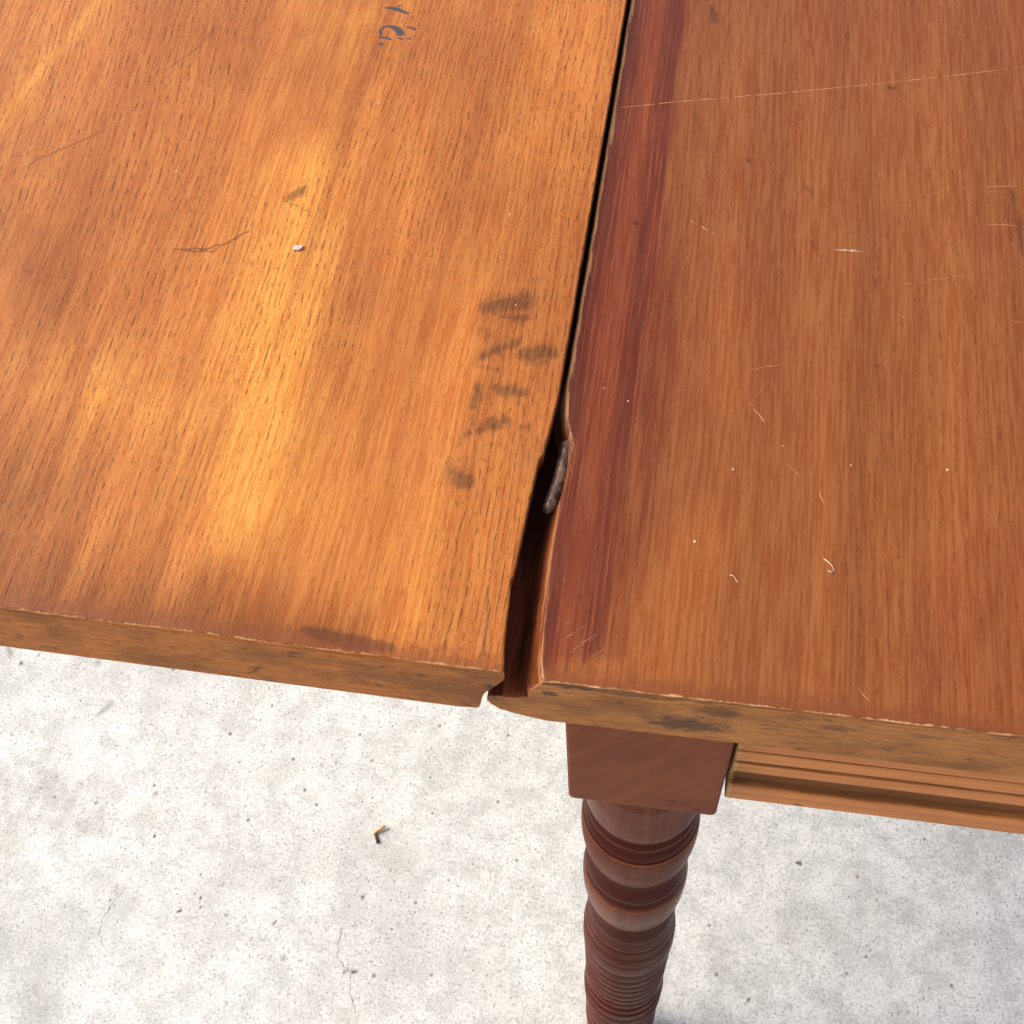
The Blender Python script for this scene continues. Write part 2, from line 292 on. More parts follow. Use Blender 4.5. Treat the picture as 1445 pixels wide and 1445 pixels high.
# ------------------------------------------------------------------ node helper
class NT:
    def __init__(self, name):
        self.mat = bpy.data.materials.new(name)
        self.mat.use_nodes = True
        self.t = self.mat.node_tree
        self.b = self.t.nodes['Principled BSDF']
        self.pos = self.n('ShaderNodeTexCoord').outputs['Object']
        s = self.n('ShaderNodeSeparateXYZ')
        self.put(s.inputs[0], self.pos)
        self.x, self.y, self.z = s.outputs
    def n(self, t, **kw):
        o = self.t.nodes.new(t)
        for k, v in kw.items(): setattr(o, k, v)
        return o
    def put(self, sock, v):
        if isinstance(v, bpy.types.NodeSocket): self.t.links.new(v, sock)
        elif isinstance(v, (tuple, list)) and sock.type == 'RGBA' and len(v) == 3: sock.default_value = (*v, 1)
        else: sock.default_value = v
    def m(self, op, a, b=0.0, c=0.0, clamp=False):
        o = self.n('ShaderNodeMath', operation=op, use_clamp=clamp)
        self.put(o.inputs[0], a); self.put(o.inputs[1], b); self.put(o.inputs[2], c)
        return o.outputs[0]
    def add(self, a, b): return self.m('ADD', a, b)
    def mul(self, a, b): return self.m('MULTIPLY', a, b)
    def ss(self, v, a, b, lo=0.0, hi=1.0):
        o = self.n('ShaderNodeMapRange', interpolation_type='SMOOTHSTEP')
        for s, q in zip(o.inputs[:5], (v, a, b, lo, hi)): self.put(s, q)
        return o.outputs[0]
    def vec(self, x, y, z=0.0):
        o = self.n('ShaderNodeCombineXYZ')
        for s, q in zip(o.inputs, (x, y, z)): self.put(s, q)
        return o.outputs[0]
    def sv(self, sx, sy, sz=1.0, x=None, y=None, z=None):
        return self.vec(self.mul(x if x is not None else self.x, sx), self.mul(y if y is not None else self.y, sy),
                        self.mul(z if z is not None else self.z, sz))
    def noise(self, v, scale=1.0, detail=3.0, rough=0.55, dist=0.0):
        o = self.n('ShaderNodeTexNoise')
        self.put(o.inputs['Vector'], v)
        o.inputs['Scale'].default_value = scale; o.inputs['Detail'].default_value = detail
        o.inputs['Roughness'].default_value = rough; o.inputs['Distortion'].default_value = dist
        return o.outputs['Fac']
    def voro(self, v, scale=1.0, feature='F1'):
        o = self.n('ShaderNodeTexVoronoi', feature=feature)
        self.put(o.inputs['Vector'], v); o.inputs['Scale'].default_value = scale
        return o
    def mix(self, f, a, b, mode='MIX'):
        o = self.n('ShaderNodeMix', data_type='RGBA', blend_type=mode)
        self.put(o.inputs[0], f); self.put(o.inputs[6], a); self.put(o.inputs[7], b)
        return o.outputs[2]
    def attr(self, name):
        return self.n('ShaderNodeAttribute', attribute_name=name).outputs['Fac']
    def bump(self, h, dist=0.0005, strength=1.0, normal=None):
        o = self.n('ShaderNodeBump')
        self.put(o.inputs['Height'], h); o.inputs['Distance'].default_value = dist; o.inputs['Strength'].default_value = strength
        if normal: self.put(o.inputs['Normal'], normal)
        return o.outputs[0]
    def out(self, color, rough=0.4, normal=None, coat=0.0, coat_rough=0.1, spec=0.5, metal=0.0, cn=None):
        b = self.b
        self.put(b.inputs['Base Color'], color); self.put(b.inputs['Roughness'], rough)
        self.put(b.inputs['Coat Weight'], coat); self.put(b.inputs['Coat Roughness'], coat_rough)
        self.put(b.inputs['Specular IOR Level'], spec); self.put(b.inputs['Metallic'], metal)
        if normal:
            self.put(b.inputs['Normal'], normal)
            if not isinstance(coat, float) or coat: self.put(b.inputs['Coat Normal'], cn or normal)
        return self.mat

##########

Please transcribe the material above exactly as written. Leave the pictures out.

## EXERCISE RESPONSE
The Blender Python script for this scene continues. Write part 2, from line 292 on. More parts follow. Use Blender 4.5. Treat the picture as 1445 pixels wide and 1445 pixels high.
# ------------------------------------------------------------------ node helper
class NT:
    def __init__(self, name):
        self.mat = bpy.data.materials.new(name)
        self.mat.use_nodes = True
        self.t = self.mat.node_tree
        self.b = self.t.nodes['Principled BSDF']
        self.pos = self.n('ShaderNodeTexCoord').outputs['Object']
        s = self.n('ShaderNodeSeparateXYZ')
        self.put(s.inputs[0], self.pos)
        self.x, self.y, self.z = s.outputs
    def n(self, t, **kw):
        o = self.t.nodes.new(t)
        for k, v in kw.items(): setattr(o, k, v)
        return o
    def put(self, sock, v):
        if isinstance(v, bpy.types.NodeSocket): self.t.links.new(v, sock)
        elif isinstance(v, (tuple, list)) and sock.type == 'RGBA' and len(v) == 3: sock.default_value = (*v, 1)
        else: sock.default_value = v
    def m(self, op, a, b=0.0, c=0.0, clamp=False):
        o = self.n('ShaderNodeMath', operation=op, use_clamp=clamp)
        self.put(o.inputs[0], a); self.put(o.inputs[1], b); self.put(o.inputs[2], c)
        return o.outputs[0]
    def add(self, a, b): return self.m('ADD', a, b)
    def mul(self, a, b): return self.m('MULTIPLY', a, b)
    def ss(self, v, a, b, lo=0.0, hi=1.0):
        o = self.n('ShaderNodeMapRange', interpolation_type='SMOOTHSTEP')
        for s, q in zip(o.inputs[:5], (v, a, b, lo, hi)): self.put(s, q)
        return o.outputs[0]
    def vec(self, x, y, z=0.0):
        o = self.n('ShaderNodeCombineXYZ')
        for s, q in zip(o.inputs, (x, y, z)): self.put(s, q)
        return o.outputs[0]
    def sv(self, sx, sy, sz=1.0, x=None, y=None, z=None):
        return self.vec(self.mul(x if x is not None else self.x, sx), self.mul(y if y is not None else self.y, sy),
                        self.mul(z if z is not None else self.z, sz))
    def noise(self, v, scale=1.0, detail=3.0, rough=0.55, dist=0.0):
        o = self.n('ShaderNodeTexNoise')
        self.put(o.inputs['Vector'], v)
        o.inputs['Scale'].default_value = scale; o.inputs['Detail'].default_value = detail
        o.inputs['Roughness'].default_value = rough; o.inputs['Distortion'].default_value = dist
        return o.outputs['Fac']
    def voro(self, v, scale=1.0, feature='F1'):
        o = self.n('ShaderNodeTexVoronoi', feature=feature)
        self.put(o.inputs['Vector'], v); o.inputs['Scale'].default_value = scale
        return o
    def mix(self, f, a, b, mode='MIX'):
        o = self.n('ShaderNodeMix', data_type='RGBA', blend_type=mode)
        self.put(o.inputs[0], f); self.put(o.inputs[6], a); self.put(o.inputs[7], b)
        return o.outputs[2]
    def attr(self, name):
        return self.n('ShaderNodeAttribute', attribute_name=name).outputs['Fac']
    def bump(self, h, dist=0.0005, strength=1.0, normal=None):
        o = self.n('ShaderNodeBump')
        self.put(o.inputs['Height'], h); o.inputs['Distance'].default_value = dist; o.inputs['Strength'].default_value = strength
        if normal: self.put(o.inputs['Normal'], normal)
        return o.outputs[0]
    def out(self, color, rough=0.4, normal=None, coat=0.0, coat_rough=0.1, spec=0.5, metal=0.0, cn=None):
        b = self.b
        self.put(b.inputs['Base Color'], color); self.put(b.inputs['Roughness'], rough)
        self.put(b.inputs['Coat Weight'], coat); self.put(b.inputs['Coat Roughness'], coat_rough)
        self.put(b.inputs['Specular IOR Level'], spec); self.put(b.inputs['Metallic'], metal)
        if normal:
            self.put(b.inputs['Normal'], normal)
            if not isinstance(coat, float) or coat: self.put(b.inputs['Coat Normal'], cn or normal)
        return self.mat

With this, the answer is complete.